津波被害による福島原発の放射能漏れ事故の処理の為に出動した東京都消防庁のハイパーレスキュー隊の活動に対し、
世間では色々な評価がなされている。
記者会見では隊員のことに触れて言葉を詰まらせた隊長が民報テレビのワイドショーに出演するなどして、当時の模様を語っている。
自らの命を犠牲にするかもしれない状況下でも志願して、公務に当たった隊員たちの功績を賛美する論調で報道する向きが強いようだ。
国家の存亡が掛かる状況下において、自ら志願したとは言え、全ハイパーレスキュー隊員5百余名の中からの139名であるから、
殆どは職責上、行かないわけには行かないだろう的な状況だったのかと推察する。
ワイドショーなどでは今生の別れになるかもしれない家族とのやり取りが人情劇場の如く語られていたが、公務を終えて無事に還ってきた以上、あまり家庭の内情まであからさまにする必要はあるまい。
自らの生命を犠牲にしても国民の命を守るのが彼等に与えられた使命。
それは一般の消防署員や警官も同様、と言ってしまえばそれまでだが、組織形態上軍隊においてはチョット趣が異なる。
自衛隊と名乗るところの軍隊とは敵を殲滅する事が主たる任務。
だが、消防士・警官というのは国民の生命を守ることが主任務となる。
山岳警備隊を例にとると、彼等は危険に遭遇している登山者の命を守るために、
多くの時間を掛けて訓練を重ね救助の為の技術を習得し、体力の向上を図っている。
彼等は国家・行政においては貴重な財産であり、簡単に代替の人材を確保する事は困難となる。
そんな警備隊が無謀な登山計画の上で遭難した高齢者を救助するために、命を失うことがあってはならない。
昨年も、救助に行ったヘリが墜落して一度に複数の救助隊員が死亡している。
金銭勘定の極論を言えば、自らの意思で登山した高齢の民間人よりも救助隊員の命を優先すべきだ。
彼等はこれからも生き続けて、多くの人命を救助するために役立ってもらわなければならない。
これは今回のハイパーレスキュー隊員にも一般の消防隊員や警官にも当てはまる。
彼等を養成・訓練するために国家は莫大な予算をつぎ込んでいるのだ。
今回の原発への放水作業においては日頃の訓練の成果を発揮すべく高度の体力と専門的技術が必要だったであろうことは推察できる。
その中で放射能による被爆の恐怖と闘いながらの任務であったという。
しかしこれは、放射能に対する専門的な知識があったから故の恐怖心であり、何も知らなければ恐怖心はなかったことになる。
これが、単純な作業であれば、莫大な金額を投じての訓練を積んだ隊員でなくても良い事になる単純に原子炉の中に入って行って手作業でバルブを閉めてこい、位なら度胸があれば誰でもできる。
この作業に従事すれば被爆して確実に死ぬぞ、という作業であってもやる人間は幾らでもいる。
私とて家のローンと借金を返済して、子供全員を大学まで出してやる、と補償があればやってもよい。
それは国家による完全な補償であり政権が例え共産党に移ろうとも履行される補償があればよいのだ。
ヘルメットにカメラをつけて動画を送信しながら中継基地の技術者からの指示で、「この線をつなげ」「バルブを閉めろ」とか指示を受ければいいだけだ。
超簡単じゃないか。
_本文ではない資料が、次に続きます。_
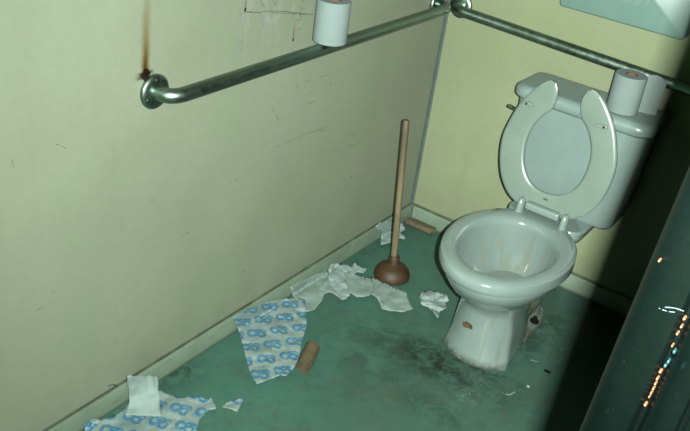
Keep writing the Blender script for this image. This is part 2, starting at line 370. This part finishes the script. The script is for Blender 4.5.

そして国の為に殉じた英雄として賛美されるのだ。
実際は借金返済の為にやっただけだけど。
そう考えれば家族を扶養する私なんか使わないで、家族のいない天涯孤独なサラ金多重債務者の方が安上がりか。
いや、死刑囚を使うか、無期懲役者に恩赦と引き換えにやらせても良い。
つまり、ハイパーレスキュー隊員でも女房や幼子を持った隊員では負担が大き過ぎる。
一つの命の後ろには複数の生身の人間が存在するのだ。
そういった意味で、人の命には軽重をみることができる。
その点、一昔前のヤクザは女房・子供を持たない、を信条としていた。
何時果てるとも知れない家業に付くからにはそれくらいの覚悟が必要であろうか。
チェルノブイリ事故の時のソ連では「決死隊」を募ったそうだけど、今回の地震。津波では避難を知らせるために町内を回った
警官や役場の職員を含めて数万人が犠牲になっていることを考えれば、ここで国難を救うために幾人かが犠牲になったとしても
仕方がないとも考えられる。
いや、その様に考えないと前には進めないのだ。